Sie definieren Thomas Mann als Autor mit „Migrationsgeschichte“. Welche Reaktionen löst das aus?

Ich tue das natürlich ironisch, denn der Begriff ist problematisch. Es ist eine nach 1945 entstandene Terminologie, die in der zeitgenössischen Literatur verwendet wird. Aber der Begriff ist rassistisch. Niemand spricht von „Migrationsgeschichte“ zum Beispiel bei einem Autor aus Schweden. Es ist absurd, dass Autorinnen und Autoren, die in Deutschland aufgewachsen sind, immer schon auf Deutsch schreiben eine „Migrationsgeschichte“ attestiert wird und dies bei Schriftstellerinnen und Schriftstellern des literarischen Kanons nicht geschieht.

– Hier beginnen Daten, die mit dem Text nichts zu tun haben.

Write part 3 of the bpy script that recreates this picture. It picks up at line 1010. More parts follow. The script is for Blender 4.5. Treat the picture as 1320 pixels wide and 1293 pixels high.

Heute wird in Deutschland die Vorstellung einer Migrationsliteratur kritischer betrachtet, die Kategorie findet aber noch immer Anwendung. Wenn ich den Begriff „Migrationsgeschichte“ nun auf Thomas Mann münze, irritiert es zunächst, aber es trifft zu. Seine Mutter stammt aus Brasilien, sang auf Portugiesisch, es gab diese andere Familiensprache, den ganzen Hintergrund. Wenn der Begriff für die zeitgenössische Literatur wichtig ist, warum dann nicht auch für die Literatur der Moderne?